Saat lampu stadium padam, semua bersorak kencang mengetahui bahwa saat yang dinanti-nanti akan segera tiba. Alunan musik pembuka membuat semua penonton kembali bersorak menyambut permainan apik Chris Martin, Jonny Buckland, Guy Berryman, dan Will Champion di atas panggung. Meriahnya lighting khas Coldplay pun mulai tampak menyorot dari berbagai arah. Ditambah kelap-kelip Xylobands yang mengikuti irama lagu, juga confetti yang menghujani para penonton. Semua merasakan euforia tersebut tanpa terkecuali, tanpa ditanyai "siapa nama personel Coldplay selain Chris Martin?" atau "Sejak kapan kamu ngefans sama Coldplay?"

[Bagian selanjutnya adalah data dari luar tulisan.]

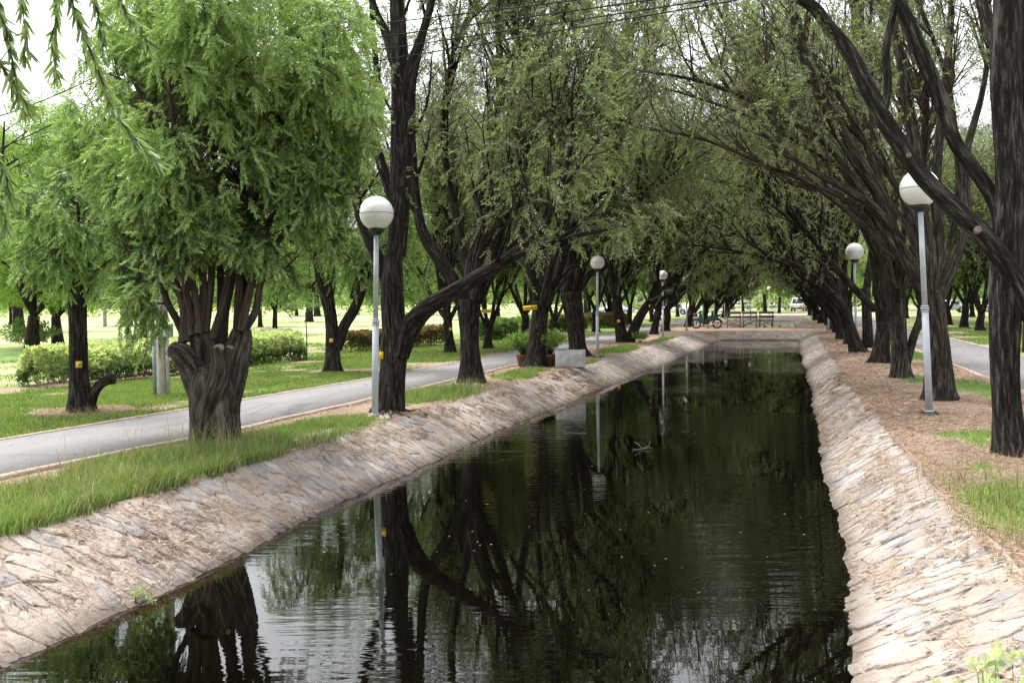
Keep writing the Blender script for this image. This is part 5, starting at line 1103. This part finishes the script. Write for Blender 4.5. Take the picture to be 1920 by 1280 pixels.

Konser A Head Full Of Dreams yang digelar Coldplay membuat National Stadium Singapore dipenuhi orang-orang yang membawa mimpi di kepalanya. Saya sendiri meyakini, ada orang-orang yang keluar dari sana selepas konser itu dengan membawa mimpi baru. Ada yang tadinya biasa saja jadi mengidolakan, yang sudah mengidolakan jadi tambah kagum. Konser Coldplay mengubah banyak hal dalam diri seseorang, atau setidaknya dalam diri saya pribadi.

Saya datang ke sana karena nonton konser Coldplay secara langsung adalah mimpi saya. My life goals. Dengan terwujudnya mimpi tersebut saya jadi lebih percaya diri untuk bermimpi yang lain lagi, bahwa tak ada mimpi yang terlalu jauh untuk diraih jika kamu selalu menanamkannya di kepala. Dari sini pula saya belajar, jika kamu punya mimpi, peliharalah mimpimu, berkata dan bersikaplah seolah-olah saat kamu bangun dari tidur esok hari; mimpimu akan jadi nyata. 

Terima kasih, Coldplay. You are my dreams. The dreams that came true.